Economic Indicators | Jobs and Unemployment

State economies need help getting to the express lane

State-level data released today by the Bureau of Labor Statistics show further signs of a continuing weak recovery, with too many state economies spinning their wheels or slipping into reverse. The number of states experiencing job loss in the preceding three-month period (May 2012 to August 2012) has increased to 22 (plus the District of Columbia). The regions with the greatest job loss over this period are New England (-10,500 jobs) and the East South Central states (-8,100 jobs), while New Mexico’s 1.7 percent decline in non-farm employment is the largest single-state loss.

MORE: Graphs and data from the latest employment and unemployment numbers on EPI’s State of Working America

The number of states with unemployment rates greater than 10.0 percent remains at three—Nevada, Rhode Island and California—while an additional nine states have unemployment rates between 9.0 percent and 9.9 percent.
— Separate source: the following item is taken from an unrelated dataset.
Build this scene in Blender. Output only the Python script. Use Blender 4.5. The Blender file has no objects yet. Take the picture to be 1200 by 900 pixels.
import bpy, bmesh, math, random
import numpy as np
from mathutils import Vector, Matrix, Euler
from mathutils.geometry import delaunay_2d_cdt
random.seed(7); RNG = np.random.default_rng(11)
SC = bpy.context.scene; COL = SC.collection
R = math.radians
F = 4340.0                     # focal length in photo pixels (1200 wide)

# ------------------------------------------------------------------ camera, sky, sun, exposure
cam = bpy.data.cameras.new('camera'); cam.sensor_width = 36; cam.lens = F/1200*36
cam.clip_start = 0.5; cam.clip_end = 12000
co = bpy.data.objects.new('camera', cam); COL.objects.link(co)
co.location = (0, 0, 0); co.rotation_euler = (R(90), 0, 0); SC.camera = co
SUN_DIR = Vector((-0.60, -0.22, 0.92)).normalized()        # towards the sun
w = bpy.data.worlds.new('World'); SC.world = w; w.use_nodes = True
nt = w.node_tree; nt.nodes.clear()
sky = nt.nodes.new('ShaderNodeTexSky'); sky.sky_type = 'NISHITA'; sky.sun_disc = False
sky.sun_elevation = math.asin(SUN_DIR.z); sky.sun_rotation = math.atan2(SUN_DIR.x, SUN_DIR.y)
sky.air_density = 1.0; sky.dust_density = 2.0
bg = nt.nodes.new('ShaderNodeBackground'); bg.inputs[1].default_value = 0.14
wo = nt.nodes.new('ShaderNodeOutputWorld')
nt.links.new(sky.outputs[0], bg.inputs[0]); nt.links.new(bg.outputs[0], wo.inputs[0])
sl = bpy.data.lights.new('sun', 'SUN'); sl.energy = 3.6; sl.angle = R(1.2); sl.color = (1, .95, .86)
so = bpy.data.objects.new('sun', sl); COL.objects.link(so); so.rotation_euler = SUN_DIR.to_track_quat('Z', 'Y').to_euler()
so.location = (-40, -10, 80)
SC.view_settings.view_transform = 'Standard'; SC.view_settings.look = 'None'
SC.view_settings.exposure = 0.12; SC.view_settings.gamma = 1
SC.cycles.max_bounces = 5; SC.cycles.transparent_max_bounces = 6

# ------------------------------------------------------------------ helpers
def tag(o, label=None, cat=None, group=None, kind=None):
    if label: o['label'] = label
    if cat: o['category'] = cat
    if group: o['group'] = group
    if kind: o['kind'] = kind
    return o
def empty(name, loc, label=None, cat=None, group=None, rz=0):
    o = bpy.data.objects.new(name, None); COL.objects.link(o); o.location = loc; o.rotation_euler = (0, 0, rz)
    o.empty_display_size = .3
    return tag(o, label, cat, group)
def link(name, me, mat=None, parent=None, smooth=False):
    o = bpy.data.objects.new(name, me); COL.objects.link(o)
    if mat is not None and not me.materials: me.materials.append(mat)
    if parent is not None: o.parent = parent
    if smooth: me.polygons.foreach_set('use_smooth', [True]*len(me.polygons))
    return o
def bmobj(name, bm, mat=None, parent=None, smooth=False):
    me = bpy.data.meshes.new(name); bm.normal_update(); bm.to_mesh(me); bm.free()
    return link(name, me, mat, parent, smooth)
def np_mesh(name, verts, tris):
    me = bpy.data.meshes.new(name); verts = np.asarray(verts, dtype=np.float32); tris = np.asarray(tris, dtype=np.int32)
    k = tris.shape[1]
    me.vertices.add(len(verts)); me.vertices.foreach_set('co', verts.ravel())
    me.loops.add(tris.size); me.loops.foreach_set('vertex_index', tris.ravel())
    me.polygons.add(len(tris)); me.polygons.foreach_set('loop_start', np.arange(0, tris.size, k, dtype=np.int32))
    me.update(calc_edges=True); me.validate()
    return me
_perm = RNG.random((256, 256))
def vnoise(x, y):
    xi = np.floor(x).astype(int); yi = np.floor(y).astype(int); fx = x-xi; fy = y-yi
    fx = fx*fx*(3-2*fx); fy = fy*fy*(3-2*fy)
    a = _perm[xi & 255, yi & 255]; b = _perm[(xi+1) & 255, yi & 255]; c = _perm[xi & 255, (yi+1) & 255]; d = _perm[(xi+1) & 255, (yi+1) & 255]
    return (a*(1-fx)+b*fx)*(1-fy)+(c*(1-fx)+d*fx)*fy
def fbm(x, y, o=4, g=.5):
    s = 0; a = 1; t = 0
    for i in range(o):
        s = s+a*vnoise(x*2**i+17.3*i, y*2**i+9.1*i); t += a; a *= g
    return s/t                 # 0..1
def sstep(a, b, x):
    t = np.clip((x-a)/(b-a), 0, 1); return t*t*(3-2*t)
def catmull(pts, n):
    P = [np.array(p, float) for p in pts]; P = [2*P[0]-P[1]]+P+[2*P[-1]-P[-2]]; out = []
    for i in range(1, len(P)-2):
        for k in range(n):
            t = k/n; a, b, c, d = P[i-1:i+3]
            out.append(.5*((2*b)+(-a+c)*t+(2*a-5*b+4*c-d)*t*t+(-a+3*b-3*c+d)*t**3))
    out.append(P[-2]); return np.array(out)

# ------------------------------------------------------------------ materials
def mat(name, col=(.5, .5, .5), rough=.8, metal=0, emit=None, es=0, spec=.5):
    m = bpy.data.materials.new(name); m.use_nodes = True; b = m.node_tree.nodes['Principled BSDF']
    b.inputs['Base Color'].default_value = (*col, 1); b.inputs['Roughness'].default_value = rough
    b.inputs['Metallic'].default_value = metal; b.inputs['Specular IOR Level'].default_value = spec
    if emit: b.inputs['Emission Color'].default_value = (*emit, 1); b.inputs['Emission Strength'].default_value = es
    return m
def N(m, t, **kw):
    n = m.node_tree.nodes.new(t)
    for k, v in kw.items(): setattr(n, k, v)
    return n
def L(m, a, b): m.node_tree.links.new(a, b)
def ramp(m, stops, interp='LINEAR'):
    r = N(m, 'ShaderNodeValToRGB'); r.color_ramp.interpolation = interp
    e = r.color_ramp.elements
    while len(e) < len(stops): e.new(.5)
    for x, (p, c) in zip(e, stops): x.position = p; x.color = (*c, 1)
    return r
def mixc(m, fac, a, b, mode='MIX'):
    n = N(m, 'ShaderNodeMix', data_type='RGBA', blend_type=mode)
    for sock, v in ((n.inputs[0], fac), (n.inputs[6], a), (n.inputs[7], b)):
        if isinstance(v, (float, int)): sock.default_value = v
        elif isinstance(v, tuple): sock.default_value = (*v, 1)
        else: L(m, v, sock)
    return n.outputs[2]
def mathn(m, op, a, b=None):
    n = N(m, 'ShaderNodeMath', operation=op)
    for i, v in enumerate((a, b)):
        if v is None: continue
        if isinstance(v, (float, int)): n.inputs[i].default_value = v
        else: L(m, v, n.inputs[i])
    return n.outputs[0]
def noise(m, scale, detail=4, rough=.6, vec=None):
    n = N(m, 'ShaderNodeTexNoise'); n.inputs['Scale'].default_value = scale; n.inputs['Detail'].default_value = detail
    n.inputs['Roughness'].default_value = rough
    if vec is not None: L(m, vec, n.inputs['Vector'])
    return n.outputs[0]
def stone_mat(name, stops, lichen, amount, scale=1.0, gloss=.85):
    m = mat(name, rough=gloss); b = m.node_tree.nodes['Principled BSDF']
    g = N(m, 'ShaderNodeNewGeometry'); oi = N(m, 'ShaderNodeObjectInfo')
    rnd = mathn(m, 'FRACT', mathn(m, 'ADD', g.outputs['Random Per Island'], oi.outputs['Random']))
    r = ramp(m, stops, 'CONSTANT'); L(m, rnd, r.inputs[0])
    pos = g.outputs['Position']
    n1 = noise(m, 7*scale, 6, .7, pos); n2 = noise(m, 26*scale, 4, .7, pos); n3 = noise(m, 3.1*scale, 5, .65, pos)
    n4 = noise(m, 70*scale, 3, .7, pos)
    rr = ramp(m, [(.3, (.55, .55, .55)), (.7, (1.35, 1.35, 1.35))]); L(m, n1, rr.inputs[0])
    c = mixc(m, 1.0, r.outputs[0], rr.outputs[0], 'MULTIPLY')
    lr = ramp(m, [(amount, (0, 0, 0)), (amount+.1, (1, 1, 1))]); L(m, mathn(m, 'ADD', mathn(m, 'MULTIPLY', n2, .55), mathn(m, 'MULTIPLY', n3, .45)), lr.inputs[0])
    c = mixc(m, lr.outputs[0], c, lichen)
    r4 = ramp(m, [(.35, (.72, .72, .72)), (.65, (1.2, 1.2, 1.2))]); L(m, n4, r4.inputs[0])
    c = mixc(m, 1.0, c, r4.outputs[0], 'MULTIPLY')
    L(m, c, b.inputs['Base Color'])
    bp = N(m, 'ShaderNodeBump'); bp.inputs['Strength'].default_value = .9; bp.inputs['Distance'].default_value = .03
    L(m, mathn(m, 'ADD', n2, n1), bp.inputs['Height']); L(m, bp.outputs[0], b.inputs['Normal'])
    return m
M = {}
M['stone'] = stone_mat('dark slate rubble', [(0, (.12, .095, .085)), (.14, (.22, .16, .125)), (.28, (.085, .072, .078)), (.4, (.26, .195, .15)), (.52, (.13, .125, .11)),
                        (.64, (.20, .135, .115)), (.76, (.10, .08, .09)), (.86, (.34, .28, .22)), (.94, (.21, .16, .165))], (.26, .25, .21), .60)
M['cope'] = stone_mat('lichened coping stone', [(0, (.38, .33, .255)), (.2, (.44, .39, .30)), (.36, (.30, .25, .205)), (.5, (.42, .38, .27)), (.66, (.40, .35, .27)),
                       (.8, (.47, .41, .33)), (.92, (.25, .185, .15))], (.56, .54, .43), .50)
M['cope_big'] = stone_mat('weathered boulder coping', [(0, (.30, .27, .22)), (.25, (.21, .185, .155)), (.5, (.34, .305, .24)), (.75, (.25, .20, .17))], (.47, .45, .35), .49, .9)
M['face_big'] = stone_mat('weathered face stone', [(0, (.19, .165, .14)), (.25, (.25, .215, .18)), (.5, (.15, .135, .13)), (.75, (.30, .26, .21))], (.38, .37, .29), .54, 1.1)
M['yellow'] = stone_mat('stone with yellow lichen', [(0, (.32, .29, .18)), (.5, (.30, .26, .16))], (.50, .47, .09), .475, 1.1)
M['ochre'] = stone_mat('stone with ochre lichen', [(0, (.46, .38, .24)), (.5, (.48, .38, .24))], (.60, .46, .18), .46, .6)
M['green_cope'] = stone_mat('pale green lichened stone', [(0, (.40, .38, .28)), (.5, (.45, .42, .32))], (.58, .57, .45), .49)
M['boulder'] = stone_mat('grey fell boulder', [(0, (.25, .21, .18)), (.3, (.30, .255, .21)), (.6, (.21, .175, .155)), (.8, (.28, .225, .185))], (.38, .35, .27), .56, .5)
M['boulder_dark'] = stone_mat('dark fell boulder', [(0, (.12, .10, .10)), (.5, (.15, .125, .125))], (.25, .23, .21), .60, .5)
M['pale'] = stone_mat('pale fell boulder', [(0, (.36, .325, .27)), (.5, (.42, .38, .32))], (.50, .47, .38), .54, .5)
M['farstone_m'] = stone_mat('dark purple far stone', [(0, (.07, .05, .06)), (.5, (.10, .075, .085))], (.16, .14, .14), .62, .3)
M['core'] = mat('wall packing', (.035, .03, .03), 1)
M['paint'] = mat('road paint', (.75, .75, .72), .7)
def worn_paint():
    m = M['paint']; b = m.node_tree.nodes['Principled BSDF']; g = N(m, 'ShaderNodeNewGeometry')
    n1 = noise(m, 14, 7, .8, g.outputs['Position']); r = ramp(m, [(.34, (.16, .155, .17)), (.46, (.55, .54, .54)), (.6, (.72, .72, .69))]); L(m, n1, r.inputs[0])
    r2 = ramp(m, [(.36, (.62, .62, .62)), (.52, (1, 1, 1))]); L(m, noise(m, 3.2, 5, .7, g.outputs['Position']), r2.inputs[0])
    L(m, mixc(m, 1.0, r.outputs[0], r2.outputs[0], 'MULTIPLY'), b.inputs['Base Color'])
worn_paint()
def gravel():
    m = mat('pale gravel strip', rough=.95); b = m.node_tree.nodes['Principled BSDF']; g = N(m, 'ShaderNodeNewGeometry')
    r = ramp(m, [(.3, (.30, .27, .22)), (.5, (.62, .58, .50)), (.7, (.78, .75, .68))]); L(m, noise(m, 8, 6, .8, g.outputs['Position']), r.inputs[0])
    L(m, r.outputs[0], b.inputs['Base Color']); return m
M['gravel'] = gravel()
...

Between May 2012 and August 2012, 39 states saw their unemployment rates increase.

As state budget cuts continue to take a toll on state economies, what is needed now is a concerted effort to put every state firmly on the path to recovery. The best way to achieve this is through federal aid to state and local governments. Significant new investment in public infrastructure, such as schools, highways and bridges, would also make a big difference in state economies.